What mental images pop into your mind when your hear the word “violence”?
Usually we think of physical violence, verbal violence or passive aggressive behaviour. However, there are many more ways in which one can be violent. Sanja talked about tons of ways in which we can be violent to others and to ourselves, without even noticing it as the forms of violence can be more subtle than expressively yelling at someone or beating the shit out of them. Like: not having a shower before yoga class is violence against 20 other people who practice yoga with you; hitting the gym or going for a jog when you’re really tired or in pain is violence against oneself; same is being lazy and eating in front of tv for days/weeks when we know there are things to be done that’ll bring us some benefit,etc.etc. I am sure you can think of many more once you saw the term ‘violence’ in larger image.

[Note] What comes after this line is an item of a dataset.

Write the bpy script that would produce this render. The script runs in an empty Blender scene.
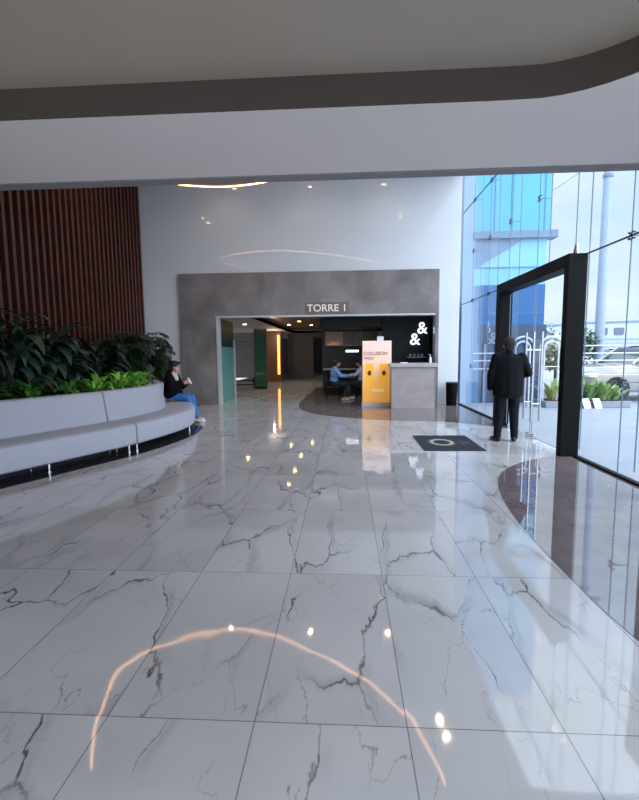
import bpy, bmesh, math, random
from mathutils import Vector, Matrix, Euler, noise
PI = math.pi
rnd = random.Random(7)
S = bpy.context.scene
C = S.collection

# ------------------------------------------------------------------ helpers
def lin(c):
    return tuple((x/255/12.92 if x/255 <= .04045 else ((x/255+.055)/1.055)**2.4) for x in c)

def mat(name, rgb, rough=.6, metal=0., var=.06, scale=6., emis=None, estr=0., spec=.5, coat=0., alpha=1., ior=1.5, bump=0., bscale=40.):
    m = bpy.data.materials.new(name); m.use_nodes = True
    nt = m.node_tree; N = nt.nodes; L = nt.links
    p = N['Principled BSDF']
    c = lin(rgb)
    tc = N.new('ShaderNodeTexCoord'); nz = N.new('ShaderNodeTexNoise'); nz.inputs['Scale'].default_value = scale
    nz.inputs['Detail'].default_value = 4
    L.new(tc.outputs['Object'], nz.inputs['Vector'])
    r = N.new('ShaderNodeValToRGB')
    r.color_ramp.elements[0].position = .3; r.color_ramp.elements[1].position = .7
    r.color_ramp.elements[0].color = tuple(x*(1-var) for x in c)+(1,)
    r.color_ramp.elements[1].color = tuple(min(1, x*(1+var)) for x in c)+(1,)
    L.new(nz.outputs['Fac'], r.inputs['Fac']); L.new(r.outputs['Color'], p.inputs['Base Color'])
    p.inputs['Roughness'].default_value = rough; p.inputs['Metallic'].default_value = metal
    p.inputs['Specular IOR Level'].default_value = spec
    p.inputs['Coat Weight'].default_value = coat; p.inputs['IOR'].default_value = ior
    p.inputs['Alpha'].default_value = alpha
    if emis:
        p.inputs['Emission Color'].default_value = lin(emis)+(1,); p.inputs['Emission Strength'].default_value = estr
    if bump:
        b = N.new('ShaderNodeBump'); b.inputs['Strength'].default_value = bump; b.inputs['Distance'].default_value = .01
        n2 = N.new('ShaderNodeTexNoise'); n2.inputs['Scale'].default_value = bscale
        L.new(tc.outputs['Object'], n2.inputs['Vector']); L.new(n2.outputs['Fac'], b.inputs['Height'])
        L.new(b.outputs['Normal'], p.inputs['Normal'])
    return m

def glass(name, tint=(.93, .97, .98), ior=1.45, mixmax=1., rough=0.0):
    m = bpy.data.materials.new(name); m.use_nodes = True
    nt = m.node_tree; N = nt.nodes; L = nt.links; N.clear()
    o = N.new('ShaderNodeOutputMaterial'); t = N.new('ShaderNodeBsdfTransparent'); g = N.new('ShaderNodeBsdfGlossy')
    t.inputs['Color'].default_value = tint+(1,); g.inputs['Roughness'].default_value = rough
    g.inputs['Color'].default_value = (.9, .95, 1, 1)
    f = N.new('ShaderNodeLayerWeight'); f.inputs['Blend'].default_value = .5
    pw = N.new('ShaderNodeMath'); pw.operation = 'POWER'; pw.inputs[1].default_value = 5.; L.new(f.outputs['Facing'], pw.inputs[0])
    mu = N.new('ShaderNodeMath'); mu.operation = 'MULTIPLY_ADD'; mu.inputs[1].default_value = mixmax; mu.inputs[2].default_value = .035
    L.new(pw.outputs[0], mu.inputs[0])
    x = N.new('ShaderNodeMixShader'); L.new(mu.outputs[0], x.inputs[0]); L.new(t.outputs[0], x.inputs[1]); L.new(g.outputs[0], x.inputs[2])
    L.new(x.outputs[0], o.inputs[0]); return m

def obj(name, bm, m, parent=None, smooth=False, bevel=0, seg=2, autos=40):
    me = bpy.data.meshes.new(name)
    bmesh.ops.recalc_face_normals(bm, faces=bm.faces)
    if smooth:
        a = math.radians(autos)
        for f in bm.faces: f.smooth = True
        for e in bm.edges:
            if len(e.link_faces) == 2 and e.calc_face_angle(0) > a: e.smooth = False
    bm.to_mesh(me); bm.free()
    if m is not None: me.materials.append(m)
    o = bpy.data.objects.new(name, me); C.objects.link(o)
    if parent is not None: o.parent = parent
    if bevel:
        b = o.modifiers.new('bevel', 'BEVEL'); b.width = bevel; b.segments = seg; b.limit_method = 'ANGLE'
    return o

def thing(name, label, cat, loc=(0, 0, 0), rotz=0, group=None):
    o = bpy.data.objects.new(name, None); C.objects.link(o); o.empty_display_size = .1
    o.location = loc; o.rotation_euler = (0, 0, rotz); o['label'] = label; o['category'] = cat
    if group: o['group'] = group
    return o
def tag(o, label, cat, group=None):
    o['label'] = label; o['category'] = cat
    if group: o['group'] = group
    return o
def struct(name, bm, m, parent=None, **k):
    o = obj(name, bm, m, parent, **k)
    if parent is None: o['kind'] = 'structure'
    return o
def dup(root, loc, rotz, label=None, group=None, scale=None):
    r = root.copy(); C.objects.link(r); r.location = loc; r.rotation_euler = (0, 0, rotz)
    if scale: r.scale = (scale,)*3
    if label: r['label'] = label
    if group: r['group'] = group
    for ch in list(root.children):
        c = ch.copy(); C.objects.link(c); c.parent = r
        for g in list(ch.children):
            d = g.copy(); C.objects.link(d); d.parent = c
    return r

def box(bm, x0, x1, y0, y1, z0, z1, M=None):
    v = [bm.verts.new((x, y, z)) for x in (x0, x1) for y in (y0, y1) for z in (z0, z1)]
    for f in ((0, 1, 3, 2), (4, 6, 7, 5), (0, 4, 5, 1), (2, 3, 7, 6), (0, 2, 6, 4), (1, 5, 7, 3)):
        bm.faces.new([v[i] for i in f])
    if M is not None: bmesh.ops.transform(bm, matrix=M, verts=v)
    return v
def B(*a, M=None):
    bm = bmesh.new(); box(bm, *a, M=M); return bm
def tube(bm, pts, r, n=10, cap=True, closed=False):
    pts = [Vector(p) for p in pts]; k = len(pts); rings = []
    rr = r if isinstance(r, (list, tuple)) else [r]*k
    up = None
    for i, p in enumerate(pts):
        if closed: d = pts[(i+1) % k]-pts[i-1]
        else: d = pts[min(i+1, k-1)]-pts[max(i-1, 0)]
        d.normalize()
        if up is None: up = d.orthogonal().normalized()
        else:
            up = (up-d*up.dot(d)); up = up.normalized() if up.length > 1e-6 else d.orthogonal().normalized()
        w = d.cross(up)
        rings.append([bm.verts.new(p+(up*math.cos(2*PI*j/n)+w*math.sin(2*PI*j/n))*rr[i]) for j in range(n)])
    for i in range(k if closed else k-1):
        a, b = rings[i], rings[(i+1) % k]
        for j in range(n): bm.faces.new((a[j], a[(j+1) % n], b[(j+1) % n], b[j]))
    if cap and not closed:
        bm.faces.new(rings[0][::-1]); bm.faces.new(rings[-1])
def T(pts, r, n=10, **k):
    bm = bmesh.new(); tube(bm, pts, r, n, **k); return bm
def lathe(bm, prof, c=(0, 0, 0), n=24):
    rings = []
    for r, z in prof:
        rings.append([bm.verts.new((c[0]+r*math.cos(2*PI*j/n), c[1]+r*math.sin(2*PI*j/n), c[2]+z)) for j in range(n)])
    for a, b in zip(rings, rings[1:]):
        for j in range(n): bm.faces.new((a[j], a[(j+1) % n], b[(j+1) % n], b[j]))
    bm.faces.new(rings[0][::-1]); bm.faces.new(rings[-1])
def LA(prof, c=(0, 0, 0), n=24):
    bm = bmesh.new(); lathe(bm, prof, c, n); return bm
def prism(bm, poly, z0, z1, hole=None):
    a = [bm.verts.new((x, y, z0)) for x, y in poly]; b = [bm.verts.new((x, y, z1)) for x, y in poly]
    n = len(poly)
    for i in range(n): bm.faces.new((a[i], a[(i+1) % n], b[(i+1) % n], b[i]))
    bm.faces.new(a[::-1]); bm.faces.new(b)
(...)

Listening to all of this I realized once again how ambivalent everything is. A thing that in one circumstances can be an act of extreme self-love, just the day after can be an aggressive act of violence towards ourselves. For example, let’s say you have exam in few days and you aren’t doing a thing, you’re just lying around, watching sitcoms, feeling guilty, but all the same not doing anything about it. It is obvious that it is self-violence in its purest form. But, let’s say that you study for 8 hours a day and you get really, really tired and sleepy, a terrible headache pops in - but you decide to continue studying as the exam is seriously approaching. Don’t know about you, but a week ago I’d say that this is an act of self-love and ambition - isn’t it self-loving to push ourselves to the limits and beyond in order to achieve our goals?
Well, not really. The thing is that we can’t draw a straight line where self-love turns into self-violence in other people’s lives, because the only one who knows it is them. There is not an objective criterion. By listening to our inner guidance, we can always know whether our behaviour serves us in the moment or whether it is damaging. Sometimes the ultimate act of self-love is taking a rest, sometimes it is going for a run; one day it can be drinking a vegetable juice and the other day enjoying a piece of chocolate cake. You know what I mean?
I hope this’ll make you think about your own behaviour and try to recognize whether you treat yourself in loving or aggressive way. For the most of my life I was a pretty black-white person, so this really opened my eyes to some new shades that I wasn’t being able to see before. I am doing my best to get honest with myself and follow the voice of my intuition as it always knows what’s the best thing to do!
Treating ourselves in more loving way gives us the power to treat the others the same!